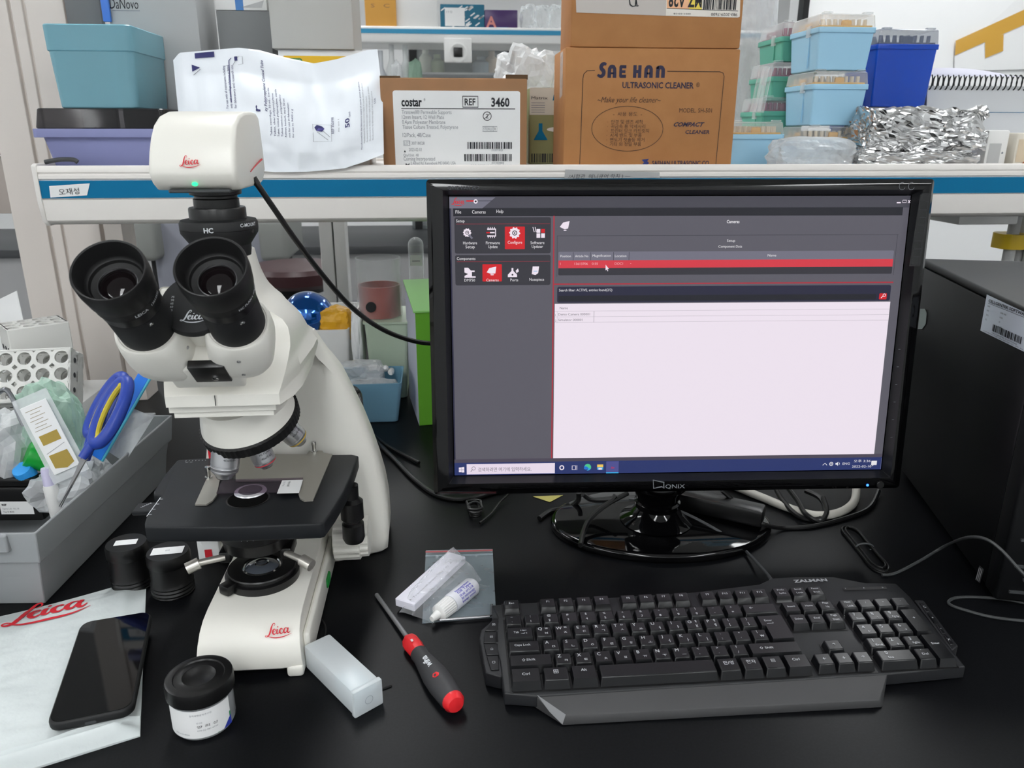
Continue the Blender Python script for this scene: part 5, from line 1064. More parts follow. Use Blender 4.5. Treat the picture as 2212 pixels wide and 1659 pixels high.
Q(224, 179, 980, 182, s_rl, .0003); QR(232, 186, 976, 220, s_nv, .0003); QR(235, 205, 944, 217, s_dk, .0005, .001); T('Search filter: ACTIVE, entries found(2/2)', 236, 194, 5.6, w=117); QR(951, 204, 968, 217, s_red, .0006, .0008); LN([(955, 214), (960, 209)], 1.6, s_wh); LN([(962+3*cos(k*pi/6), 208+3*sin(k*pi/6)) for k in range(12)], 1.3, s_wh, closed=True)
Q(227, 222, 978, 566, s_wh, .0003)
for y in (238, 250, 262): LN([(227, y), (978, y)], .6, s_ln, .0006)
LN([(314, 238), (314, 262)], .7, s_gt, .0007); LN([(233, 238), (233, 262)], .5, s_ln, .0007); T('Name', 238, 231, 5.2, s_gt, w=18); T('Demo Camera 000001', 235, 244.5, 5.2, s_gt, w=70); T('Simulator 000001', 235, 256.5, 5.2, s_gt, w=54); T('1', 228, 246, 4.5, s_gt); T('2', 228, 258, 4.5, s_gt)
Q(0, 566, 998, 575, em('gap', '#4c4654'), .0002); Q(0, 574, 998, 603, s_bl, .0003)
for i in (0, 1):
    for j in (0, 1): PG([(10+i*6.5, 584.5+j*6-i*.8*(1-j)), (16+i*6.5, 584-i*.8*(1-j)+j*6), (16+i*6.5, 589.4+j*6+i*.6*j), (10+i*6.5, 589.4+j*6+i*.6*j)], s_wh)
Q(28, 577, 231, 601, em('search_box', '#e9dcec'), .0006); T('검색하려면 여기에 입력하세요.', 54, 590, 8, s_gt, w=123); LN([(44+4*cos(k*pi/6), 587+4*sin(k*pi/6)) for k in range(12)], 1, s_gt, closed=True); LN([(41, 590), (37, 595)], 1.2, s_gt)
LN([(247+4.4*cos(k*pi/10), 588+4.6*sin(k*pi/10)) for k in range(20)], 2.6, s_wh, closed=True); LN([(271, 584), (279, 584), (279, 593), (271, 593)], 1.6, s_wh, closed=True); LN([(282, 583), (282, 594)], 1.3, s_wh)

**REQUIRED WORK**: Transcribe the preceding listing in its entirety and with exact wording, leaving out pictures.

**TASK RESPONSE**:
Continue the Blender Python script for this scene: part 5, from line 1064. More parts follow. Use Blender 4.5. Treat the picture as 2212 pixels wide and 1659 pixels high.
Q(224, 179, 980, 182, s_rl, .0003); QR(232, 186, 976, 220, s_nv, .0003); QR(235, 205, 944, 217, s_dk, .0005, .001); T('Search filter: ACTIVE, entries found(2/2)', 236, 194, 5.6, w=117); QR(951, 204, 968, 217, s_red, .0006, .0008); LN([(955, 214), (960, 209)], 1.6, s_wh); LN([(962+3*cos(k*pi/6), 208+3*sin(k*pi/6)) for k in range(12)], 1.3, s_wh, closed=True)
Q(227, 222, 978, 566, s_wh, .0003)
for y in (238, 250, 262): LN([(227, y), (978, y)], .6, s_ln, .0006)
LN([(314, 238), (314, 262)], .7, s_gt, .0007); LN([(233, 238), (233, 262)], .5, s_ln, .0007); T('Name', 238, 231, 5.2, s_gt, w=18); T('Demo Camera 000001', 235, 244.5, 5.2, s_gt, w=70); T('Simulator 000001', 235, 256.5, 5.2, s_gt, w=54); T('1', 228, 246, 4.5, s_gt); T('2', 228, 258, 4.5, s_gt)
Q(0, 566, 998, 575, em('gap', '#4c4654'), .0002); Q(0, 574, 998, 603, s_bl, .0003)
for i in (0, 1):
    for j in (0, 1): PG([(10+i*6.5, 584.5+j*6-i*.8*(1-j)), (16+i*6.5, 584-i*.8*(1-j)+j*6), (16+i*6.5, 589.4+j*6+i*.6*j), (10+i*6.5, 589.4+j*6+i*.6*j)], s_wh)
Q(28, 577, 231, 601, em('search_box', '#e9dcec'), .0006); T('검색하려면 여기에 입력하세요.', 54, 590, 8, s_gt, w=123); LN([(44+4*cos(k*pi/6), 587+4*sin(k*pi/6)) for k in range(12)], 1, s_gt, closed=True); LN([(41, 590), (37, 595)], 1.2, s_gt)
LN([(247+4.4*cos(k*pi/10), 588+4.6*sin(k*pi/10)) for k in range(20)], 2.6, s_wh, closed=True); LN([(271, 584), (279, 584), (279, 593), (271, 593)], 1.6, s_wh, closed=True); LN([(282, 583), (282, 594)], 1.3, s_wh)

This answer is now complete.